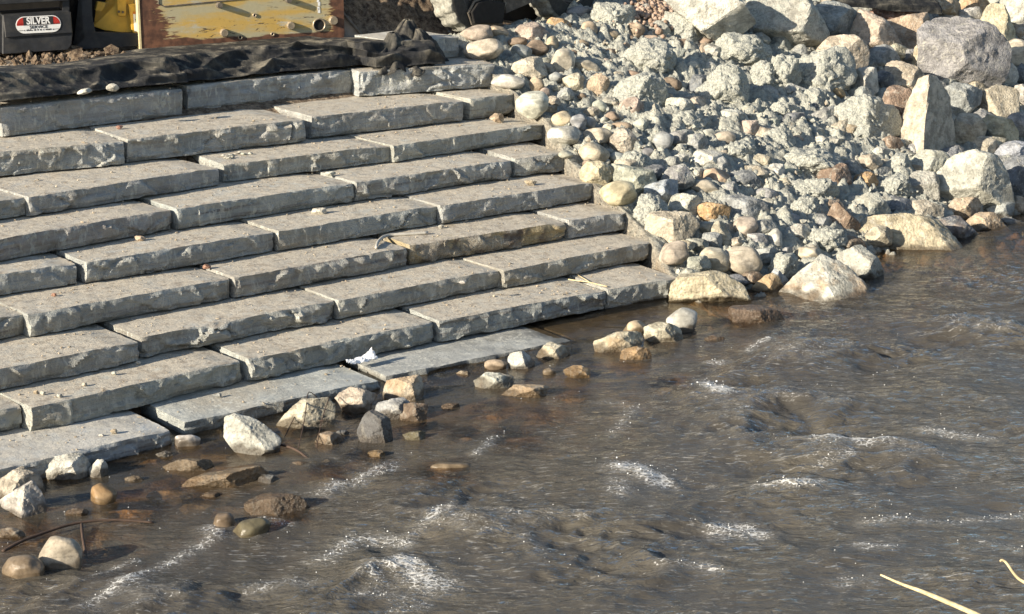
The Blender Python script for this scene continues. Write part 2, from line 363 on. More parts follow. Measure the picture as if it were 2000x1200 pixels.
_ _ _
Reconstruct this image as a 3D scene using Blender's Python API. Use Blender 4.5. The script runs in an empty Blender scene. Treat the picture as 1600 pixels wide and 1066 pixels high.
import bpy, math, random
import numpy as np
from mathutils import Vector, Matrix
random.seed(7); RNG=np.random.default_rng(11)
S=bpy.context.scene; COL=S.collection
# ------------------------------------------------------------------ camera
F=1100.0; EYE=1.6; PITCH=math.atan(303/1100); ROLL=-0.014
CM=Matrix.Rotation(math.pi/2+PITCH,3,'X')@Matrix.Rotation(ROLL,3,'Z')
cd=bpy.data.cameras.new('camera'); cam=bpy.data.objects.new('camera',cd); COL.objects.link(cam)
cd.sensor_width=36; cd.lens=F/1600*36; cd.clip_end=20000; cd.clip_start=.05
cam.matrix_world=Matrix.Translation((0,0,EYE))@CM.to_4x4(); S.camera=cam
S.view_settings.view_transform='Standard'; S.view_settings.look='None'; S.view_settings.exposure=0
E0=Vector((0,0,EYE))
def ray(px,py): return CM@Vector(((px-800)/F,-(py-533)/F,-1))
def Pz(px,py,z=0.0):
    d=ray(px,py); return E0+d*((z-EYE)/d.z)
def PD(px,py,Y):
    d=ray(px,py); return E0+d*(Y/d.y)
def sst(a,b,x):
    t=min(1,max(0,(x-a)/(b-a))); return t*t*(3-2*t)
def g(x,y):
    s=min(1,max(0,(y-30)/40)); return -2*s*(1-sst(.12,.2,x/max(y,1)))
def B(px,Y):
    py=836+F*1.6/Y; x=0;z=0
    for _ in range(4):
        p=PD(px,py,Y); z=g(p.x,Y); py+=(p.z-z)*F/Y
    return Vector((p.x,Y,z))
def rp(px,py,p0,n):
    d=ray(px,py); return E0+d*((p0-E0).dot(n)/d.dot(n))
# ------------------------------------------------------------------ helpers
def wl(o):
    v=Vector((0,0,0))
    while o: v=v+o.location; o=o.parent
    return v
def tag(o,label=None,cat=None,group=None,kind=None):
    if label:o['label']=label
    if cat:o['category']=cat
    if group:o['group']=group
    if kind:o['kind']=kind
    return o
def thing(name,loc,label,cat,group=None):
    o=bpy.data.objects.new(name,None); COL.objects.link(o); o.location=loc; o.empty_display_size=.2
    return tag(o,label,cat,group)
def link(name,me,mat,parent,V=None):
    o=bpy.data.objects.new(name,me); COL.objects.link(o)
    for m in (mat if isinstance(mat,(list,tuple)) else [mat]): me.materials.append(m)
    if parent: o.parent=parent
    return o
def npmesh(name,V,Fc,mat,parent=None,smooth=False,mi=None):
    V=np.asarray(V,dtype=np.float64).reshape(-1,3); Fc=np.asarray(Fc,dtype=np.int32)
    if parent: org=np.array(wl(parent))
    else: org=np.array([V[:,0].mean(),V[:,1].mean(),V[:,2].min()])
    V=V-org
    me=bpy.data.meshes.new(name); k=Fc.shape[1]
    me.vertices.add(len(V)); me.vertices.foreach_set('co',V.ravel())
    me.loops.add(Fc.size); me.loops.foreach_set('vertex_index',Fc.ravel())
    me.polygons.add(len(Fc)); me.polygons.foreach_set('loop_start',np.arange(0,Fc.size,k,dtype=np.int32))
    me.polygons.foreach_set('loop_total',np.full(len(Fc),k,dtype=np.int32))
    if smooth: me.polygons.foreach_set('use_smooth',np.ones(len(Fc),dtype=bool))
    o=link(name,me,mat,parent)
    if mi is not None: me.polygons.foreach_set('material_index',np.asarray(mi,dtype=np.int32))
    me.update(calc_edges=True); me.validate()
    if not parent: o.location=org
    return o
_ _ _
Work to complete :: Take every line from the data above that holds "Blender" and copy it out.

Result ::
The Blender Python script for this scene continues. Write part 2, from line 363 on. More parts follow. Measure the picture as if it were 2000x1200 pixels.
Reconstruct this image as a 3D scene using Blender's Python API. Use Blender 4.5. The script runs in an empty Blender scene. Treat the picture as 1600 pixels wide and 1066 pixels high.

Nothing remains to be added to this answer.